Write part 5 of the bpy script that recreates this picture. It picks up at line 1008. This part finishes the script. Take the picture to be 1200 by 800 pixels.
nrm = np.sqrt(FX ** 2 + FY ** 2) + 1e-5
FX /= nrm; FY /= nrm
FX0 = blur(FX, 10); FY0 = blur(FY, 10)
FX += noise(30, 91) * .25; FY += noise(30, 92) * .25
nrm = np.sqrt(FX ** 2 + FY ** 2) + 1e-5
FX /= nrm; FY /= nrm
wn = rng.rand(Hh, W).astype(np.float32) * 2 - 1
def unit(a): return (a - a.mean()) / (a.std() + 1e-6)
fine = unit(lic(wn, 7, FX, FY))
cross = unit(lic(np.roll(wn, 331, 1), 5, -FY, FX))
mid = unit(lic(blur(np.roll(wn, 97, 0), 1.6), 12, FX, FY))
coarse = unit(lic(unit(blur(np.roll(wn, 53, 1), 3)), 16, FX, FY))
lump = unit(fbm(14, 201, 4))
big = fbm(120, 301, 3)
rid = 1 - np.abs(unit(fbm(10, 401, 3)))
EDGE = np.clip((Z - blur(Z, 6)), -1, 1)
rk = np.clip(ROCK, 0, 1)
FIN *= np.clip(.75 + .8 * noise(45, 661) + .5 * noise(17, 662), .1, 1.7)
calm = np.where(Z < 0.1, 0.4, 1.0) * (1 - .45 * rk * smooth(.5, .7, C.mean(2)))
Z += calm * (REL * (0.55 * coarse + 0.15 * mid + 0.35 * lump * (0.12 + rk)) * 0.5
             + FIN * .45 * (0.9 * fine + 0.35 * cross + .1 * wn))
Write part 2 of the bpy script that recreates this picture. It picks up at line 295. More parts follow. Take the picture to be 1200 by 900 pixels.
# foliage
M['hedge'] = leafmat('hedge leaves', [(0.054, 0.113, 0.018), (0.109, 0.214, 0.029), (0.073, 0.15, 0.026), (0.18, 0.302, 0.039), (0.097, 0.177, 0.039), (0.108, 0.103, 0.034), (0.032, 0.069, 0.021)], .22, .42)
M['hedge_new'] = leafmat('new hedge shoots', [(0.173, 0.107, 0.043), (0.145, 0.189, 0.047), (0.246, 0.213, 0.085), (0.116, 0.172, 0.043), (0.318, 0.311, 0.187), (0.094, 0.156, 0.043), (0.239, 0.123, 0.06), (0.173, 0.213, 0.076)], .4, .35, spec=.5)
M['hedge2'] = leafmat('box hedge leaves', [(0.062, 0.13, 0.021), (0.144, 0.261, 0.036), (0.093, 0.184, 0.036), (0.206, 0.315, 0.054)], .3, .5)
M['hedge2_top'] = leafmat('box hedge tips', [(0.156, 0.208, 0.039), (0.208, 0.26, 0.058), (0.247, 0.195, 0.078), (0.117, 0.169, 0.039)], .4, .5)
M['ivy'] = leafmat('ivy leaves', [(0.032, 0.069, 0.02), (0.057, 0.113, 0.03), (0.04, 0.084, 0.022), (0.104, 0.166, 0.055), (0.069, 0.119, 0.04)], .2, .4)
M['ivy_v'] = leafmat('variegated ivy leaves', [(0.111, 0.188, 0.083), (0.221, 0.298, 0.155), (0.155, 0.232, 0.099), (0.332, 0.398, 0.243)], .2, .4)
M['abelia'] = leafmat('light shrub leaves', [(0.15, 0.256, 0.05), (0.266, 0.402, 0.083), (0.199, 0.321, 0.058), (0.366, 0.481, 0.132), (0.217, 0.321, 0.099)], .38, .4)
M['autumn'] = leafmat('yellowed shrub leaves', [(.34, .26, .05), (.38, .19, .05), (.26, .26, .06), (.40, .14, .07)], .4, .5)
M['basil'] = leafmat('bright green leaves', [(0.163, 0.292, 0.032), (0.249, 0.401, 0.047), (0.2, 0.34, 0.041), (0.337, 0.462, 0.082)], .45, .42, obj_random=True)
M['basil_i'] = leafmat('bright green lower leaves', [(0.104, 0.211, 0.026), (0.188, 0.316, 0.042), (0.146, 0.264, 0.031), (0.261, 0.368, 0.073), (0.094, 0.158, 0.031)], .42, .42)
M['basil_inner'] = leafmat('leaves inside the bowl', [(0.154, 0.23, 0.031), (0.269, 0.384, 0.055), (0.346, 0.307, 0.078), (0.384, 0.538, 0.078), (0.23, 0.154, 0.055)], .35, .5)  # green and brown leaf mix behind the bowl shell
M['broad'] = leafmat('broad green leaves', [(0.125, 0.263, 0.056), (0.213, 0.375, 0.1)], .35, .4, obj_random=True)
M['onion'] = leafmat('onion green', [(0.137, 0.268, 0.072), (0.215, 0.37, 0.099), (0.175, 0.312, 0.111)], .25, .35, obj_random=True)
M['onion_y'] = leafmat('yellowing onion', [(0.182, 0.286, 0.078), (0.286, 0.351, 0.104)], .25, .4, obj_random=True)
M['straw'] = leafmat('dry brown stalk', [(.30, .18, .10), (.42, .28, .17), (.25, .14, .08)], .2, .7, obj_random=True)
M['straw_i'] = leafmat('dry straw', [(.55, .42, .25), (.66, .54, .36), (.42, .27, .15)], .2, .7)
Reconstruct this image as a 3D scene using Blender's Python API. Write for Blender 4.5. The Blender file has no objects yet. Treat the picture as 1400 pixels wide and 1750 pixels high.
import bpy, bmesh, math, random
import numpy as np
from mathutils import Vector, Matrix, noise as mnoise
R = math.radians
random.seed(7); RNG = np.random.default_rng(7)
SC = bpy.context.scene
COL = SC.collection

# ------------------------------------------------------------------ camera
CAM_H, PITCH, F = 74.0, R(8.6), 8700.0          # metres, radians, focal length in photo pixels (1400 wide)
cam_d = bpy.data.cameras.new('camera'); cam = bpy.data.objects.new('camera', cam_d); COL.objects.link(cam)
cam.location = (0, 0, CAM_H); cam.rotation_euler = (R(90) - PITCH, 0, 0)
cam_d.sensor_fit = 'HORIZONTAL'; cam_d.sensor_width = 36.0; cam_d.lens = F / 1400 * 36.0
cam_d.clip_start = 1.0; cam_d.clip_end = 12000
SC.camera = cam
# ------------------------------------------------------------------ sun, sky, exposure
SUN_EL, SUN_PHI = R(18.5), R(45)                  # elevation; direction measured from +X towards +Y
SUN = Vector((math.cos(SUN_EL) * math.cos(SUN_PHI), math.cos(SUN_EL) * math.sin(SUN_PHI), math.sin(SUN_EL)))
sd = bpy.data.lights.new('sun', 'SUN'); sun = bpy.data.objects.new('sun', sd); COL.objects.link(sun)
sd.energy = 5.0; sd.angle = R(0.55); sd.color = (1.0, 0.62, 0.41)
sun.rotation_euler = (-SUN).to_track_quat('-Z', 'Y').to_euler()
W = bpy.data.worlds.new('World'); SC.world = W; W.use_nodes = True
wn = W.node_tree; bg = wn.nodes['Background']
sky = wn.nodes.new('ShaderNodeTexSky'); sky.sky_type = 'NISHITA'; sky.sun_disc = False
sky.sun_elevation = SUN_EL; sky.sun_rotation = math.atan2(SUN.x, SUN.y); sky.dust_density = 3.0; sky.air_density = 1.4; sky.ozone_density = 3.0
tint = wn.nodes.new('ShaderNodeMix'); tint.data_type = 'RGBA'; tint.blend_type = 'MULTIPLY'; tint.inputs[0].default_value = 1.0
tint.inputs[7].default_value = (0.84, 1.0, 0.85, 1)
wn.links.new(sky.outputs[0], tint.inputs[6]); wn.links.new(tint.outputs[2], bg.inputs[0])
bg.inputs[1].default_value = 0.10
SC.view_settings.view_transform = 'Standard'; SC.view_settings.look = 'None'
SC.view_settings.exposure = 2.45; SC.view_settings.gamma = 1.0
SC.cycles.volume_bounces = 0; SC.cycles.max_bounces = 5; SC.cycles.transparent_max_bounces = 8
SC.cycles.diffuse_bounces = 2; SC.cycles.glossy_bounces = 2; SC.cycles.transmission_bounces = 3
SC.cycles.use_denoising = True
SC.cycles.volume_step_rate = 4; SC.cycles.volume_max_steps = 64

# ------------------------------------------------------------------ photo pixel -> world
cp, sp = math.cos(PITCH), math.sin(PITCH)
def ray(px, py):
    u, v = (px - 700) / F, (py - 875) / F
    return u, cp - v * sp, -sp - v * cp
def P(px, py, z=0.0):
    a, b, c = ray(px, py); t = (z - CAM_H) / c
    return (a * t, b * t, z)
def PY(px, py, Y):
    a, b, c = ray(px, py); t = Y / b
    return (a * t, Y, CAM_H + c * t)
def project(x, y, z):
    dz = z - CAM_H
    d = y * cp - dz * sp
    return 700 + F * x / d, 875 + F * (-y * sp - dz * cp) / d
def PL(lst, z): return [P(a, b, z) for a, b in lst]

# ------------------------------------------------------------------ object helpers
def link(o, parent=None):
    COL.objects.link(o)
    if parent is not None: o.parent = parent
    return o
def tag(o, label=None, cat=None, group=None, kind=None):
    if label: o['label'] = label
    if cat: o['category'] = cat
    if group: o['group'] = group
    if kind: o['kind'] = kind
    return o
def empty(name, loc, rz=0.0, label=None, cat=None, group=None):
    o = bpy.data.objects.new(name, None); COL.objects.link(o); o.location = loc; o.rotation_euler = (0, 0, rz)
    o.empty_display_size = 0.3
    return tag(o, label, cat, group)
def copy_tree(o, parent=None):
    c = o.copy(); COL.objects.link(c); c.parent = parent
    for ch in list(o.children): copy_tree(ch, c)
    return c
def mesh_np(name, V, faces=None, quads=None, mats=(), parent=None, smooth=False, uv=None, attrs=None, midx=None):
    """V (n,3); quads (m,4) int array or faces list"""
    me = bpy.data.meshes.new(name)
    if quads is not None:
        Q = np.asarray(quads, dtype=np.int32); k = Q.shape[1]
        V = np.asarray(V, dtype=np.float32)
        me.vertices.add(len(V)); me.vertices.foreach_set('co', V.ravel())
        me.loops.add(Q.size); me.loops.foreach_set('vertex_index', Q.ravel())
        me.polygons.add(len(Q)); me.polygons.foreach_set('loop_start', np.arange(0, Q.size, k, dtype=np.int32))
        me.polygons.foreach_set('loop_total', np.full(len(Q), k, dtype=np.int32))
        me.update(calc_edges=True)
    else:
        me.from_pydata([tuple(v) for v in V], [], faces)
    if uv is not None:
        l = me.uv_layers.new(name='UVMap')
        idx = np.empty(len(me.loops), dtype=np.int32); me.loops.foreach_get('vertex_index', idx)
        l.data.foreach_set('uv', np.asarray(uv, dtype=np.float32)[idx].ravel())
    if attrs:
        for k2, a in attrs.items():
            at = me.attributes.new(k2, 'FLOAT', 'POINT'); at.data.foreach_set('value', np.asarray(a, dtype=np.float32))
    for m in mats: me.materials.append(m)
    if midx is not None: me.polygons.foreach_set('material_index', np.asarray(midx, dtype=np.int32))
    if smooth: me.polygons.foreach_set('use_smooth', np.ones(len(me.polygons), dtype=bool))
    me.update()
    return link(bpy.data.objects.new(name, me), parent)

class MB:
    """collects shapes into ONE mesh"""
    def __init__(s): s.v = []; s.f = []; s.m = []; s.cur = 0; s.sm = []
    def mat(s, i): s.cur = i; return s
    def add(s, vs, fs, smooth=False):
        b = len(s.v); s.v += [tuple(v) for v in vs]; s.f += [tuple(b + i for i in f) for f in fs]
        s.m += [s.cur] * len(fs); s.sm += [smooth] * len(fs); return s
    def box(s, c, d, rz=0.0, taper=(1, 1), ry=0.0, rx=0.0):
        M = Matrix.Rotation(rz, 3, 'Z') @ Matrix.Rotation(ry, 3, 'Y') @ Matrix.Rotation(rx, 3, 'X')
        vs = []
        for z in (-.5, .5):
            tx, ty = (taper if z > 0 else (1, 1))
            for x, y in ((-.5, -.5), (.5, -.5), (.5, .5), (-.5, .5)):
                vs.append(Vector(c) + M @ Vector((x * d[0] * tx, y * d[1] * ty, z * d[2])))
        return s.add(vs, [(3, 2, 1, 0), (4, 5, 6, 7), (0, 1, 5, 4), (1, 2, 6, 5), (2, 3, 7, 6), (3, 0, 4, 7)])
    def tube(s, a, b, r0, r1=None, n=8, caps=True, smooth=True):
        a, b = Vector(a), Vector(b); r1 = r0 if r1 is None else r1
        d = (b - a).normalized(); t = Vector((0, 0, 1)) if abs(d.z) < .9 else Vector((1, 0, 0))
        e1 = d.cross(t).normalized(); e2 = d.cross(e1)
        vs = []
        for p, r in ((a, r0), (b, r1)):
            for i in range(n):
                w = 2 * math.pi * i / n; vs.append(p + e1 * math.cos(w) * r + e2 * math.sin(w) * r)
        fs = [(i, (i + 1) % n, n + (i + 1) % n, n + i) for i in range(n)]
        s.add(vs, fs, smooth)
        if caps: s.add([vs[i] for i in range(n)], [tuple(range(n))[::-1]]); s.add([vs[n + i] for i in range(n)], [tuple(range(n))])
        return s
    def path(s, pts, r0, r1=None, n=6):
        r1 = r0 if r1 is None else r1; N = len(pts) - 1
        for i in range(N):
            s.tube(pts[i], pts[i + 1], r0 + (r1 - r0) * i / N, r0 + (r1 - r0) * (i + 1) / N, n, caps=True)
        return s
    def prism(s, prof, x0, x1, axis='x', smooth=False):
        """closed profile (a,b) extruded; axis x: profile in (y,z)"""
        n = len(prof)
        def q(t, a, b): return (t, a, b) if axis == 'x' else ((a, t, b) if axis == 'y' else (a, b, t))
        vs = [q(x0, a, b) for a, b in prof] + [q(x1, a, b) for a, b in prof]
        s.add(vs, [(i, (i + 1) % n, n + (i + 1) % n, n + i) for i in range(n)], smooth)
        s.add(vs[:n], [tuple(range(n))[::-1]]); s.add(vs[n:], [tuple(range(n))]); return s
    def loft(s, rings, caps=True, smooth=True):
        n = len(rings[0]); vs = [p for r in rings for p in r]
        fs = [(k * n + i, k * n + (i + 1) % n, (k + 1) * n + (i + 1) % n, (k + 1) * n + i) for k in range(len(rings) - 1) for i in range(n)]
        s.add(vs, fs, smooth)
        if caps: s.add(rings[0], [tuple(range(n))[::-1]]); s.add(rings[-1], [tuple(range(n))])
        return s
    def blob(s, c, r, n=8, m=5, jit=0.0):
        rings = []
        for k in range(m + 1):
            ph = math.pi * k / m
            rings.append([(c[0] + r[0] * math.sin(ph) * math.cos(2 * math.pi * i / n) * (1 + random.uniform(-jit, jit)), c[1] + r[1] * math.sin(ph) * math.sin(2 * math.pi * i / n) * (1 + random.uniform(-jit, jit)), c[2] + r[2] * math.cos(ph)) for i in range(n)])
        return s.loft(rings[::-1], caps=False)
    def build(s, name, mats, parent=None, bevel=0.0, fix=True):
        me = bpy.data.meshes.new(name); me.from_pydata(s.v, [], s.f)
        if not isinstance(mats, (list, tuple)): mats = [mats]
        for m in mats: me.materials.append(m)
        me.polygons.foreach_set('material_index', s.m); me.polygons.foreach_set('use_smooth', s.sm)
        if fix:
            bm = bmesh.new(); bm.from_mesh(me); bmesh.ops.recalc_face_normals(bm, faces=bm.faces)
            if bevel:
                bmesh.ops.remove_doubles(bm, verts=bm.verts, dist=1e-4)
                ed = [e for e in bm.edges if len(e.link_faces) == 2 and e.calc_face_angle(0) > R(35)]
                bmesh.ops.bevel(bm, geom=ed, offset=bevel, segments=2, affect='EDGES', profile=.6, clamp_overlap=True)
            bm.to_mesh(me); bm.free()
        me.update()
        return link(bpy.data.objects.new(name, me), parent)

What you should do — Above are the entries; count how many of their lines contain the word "this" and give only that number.

Finished exercise — 3